Esa nueva política a la que me estoy refiriendo la encarnaron en su momento en España dos partidos. Por un lado, Ciudadanos; por otro, Podemos. Ciudadanos, aunque nacido en Cataluña en 2006 con el propósito manifiesto de intervenir en la política nacional, no dio realmente el salto al ruedo ibérico hasta que las autonómicas catalanas de 2012 confirmaron su crecimiento como contraparte al separatismo.
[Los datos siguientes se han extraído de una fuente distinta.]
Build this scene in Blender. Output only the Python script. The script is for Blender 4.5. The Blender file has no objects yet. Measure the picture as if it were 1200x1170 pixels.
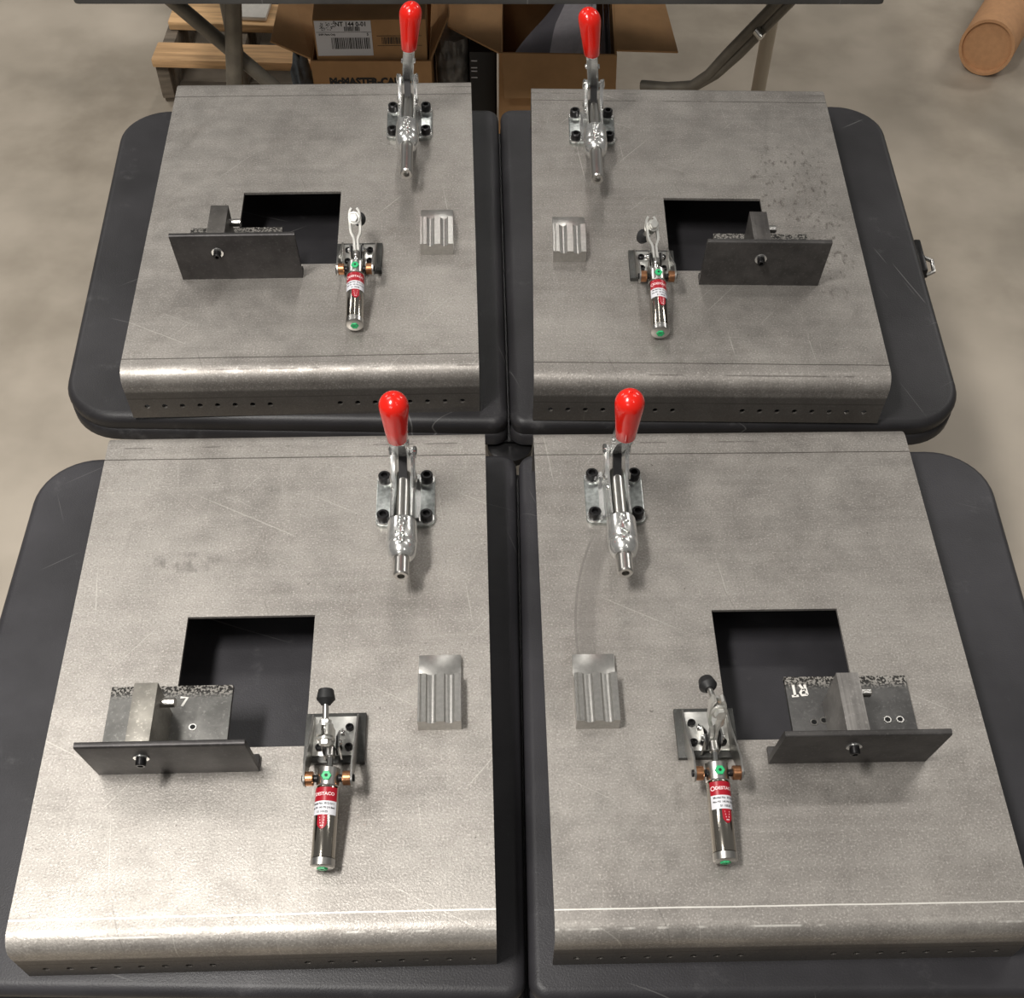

Es verdad que en el espacio político al que aspiraba –esa franja transversal que aúna el liberalismo y la socialdemocracia de entonces– y en su denuncia desacomplejada de los efectos nocivos del nacionalismo en todas las esferas de la cosa pública tenía una dignísima antecesora en UPyD. Pero el hecho de que Rosa Díez ocupara desde 2008 un escaño en el Congreso, unido a su condición de antigua parlamentaria autonómica y europea por el PSOE, impidieron sin duda que la formación magenta, cuyo peso político se desvaneció casi por entero en 2015, fuera considerada una muestra de la nueva política surgida como respuesta a la crisis económica de 2008.
En cuanto a Podemos, fundado a comienzos de 2014, sí puede afirmarse sin reservas que su existencia bebe directamente de aquella necesidad de cambio originada por la crisis y, más en concreto, del movimiento del 15-M. Su impugnación programática de la política tradicional, de la Transición misma y de la democracia representativa situaron al partido en una radicalidad nunca vista hasta entonces, en una nueva política que aspiraba a lograr la supremacía de la izquierda española y de cuanto pudiera catalogarse de antisistema.
Lo que vino a continuación lo conoce de sobra el lector y se resume en sendos fracasos. A día de hoy Ciudadanos, con la cúpula inmersa en una fraterna y letal refriega, es lo más parecido a un alma en pena. Lo cual no debería ser motivo de gozo para nadie, y menos para quienes sueñan con canibalizar sus restos. Las políticas reformistas propuestas por el partido en 2015 y jamás implantadas a nivel nacional siguen siendo imprescindibles para España. Y no parece que el PP de Alberto Núñez Feijóo esté ni vaya a estar por la labor de sacar provecho de la herencia. Podemos, por su parte, se encuentra a un paso de tomar un rumbo parecido al de Ciudadanos; todo dependerá de lo que ocurra con la marca en las elecciones autonómicas y municipales –circunstancia a la que no es ajena, por supuesto, la competencia nada amigable por el mismo espacio político de Yolanda Díaz y el incombustible PCE–.
Pero una cosa es Podemos y sucedáneos, y otra muy distinta el destino de sus desvariados desafueros programáticos. Una buena porción de ellos, hay que reconocerlo, se ha llevado a la práctica con un gobierno, el actual, del que ha formado parte. Aun así, más vale que pierdan toda esperanza: ni se lo van a reconocer en el futuro, ni mucho menos van a atribuirlo a aquella ya avejentada nueva política de la que hace años presumía la formación.
Y es que, si bien se mira, la única nueva política merecedora de este nombre ha sido la aplicada por Pedro Sánchez desde junio de 2018. Nadie como él ha destruido con semejante ahínco, desde el poder y pactando con el mismísimo diablo, sea este podemita o separatista, los pilares de nuestra democracia liberal. Queda todavía por lo menos un año de acoso y derribo, pero puede ya afirmarse sin lugar a duda que si por algo va a pasar a la historia el personaje no será, muy a su pesar, por haber exhumado los despojos de Francisco Franco, sino por haber sido el artífice de la ejecución de esa nueva y profundamente corrosiva política.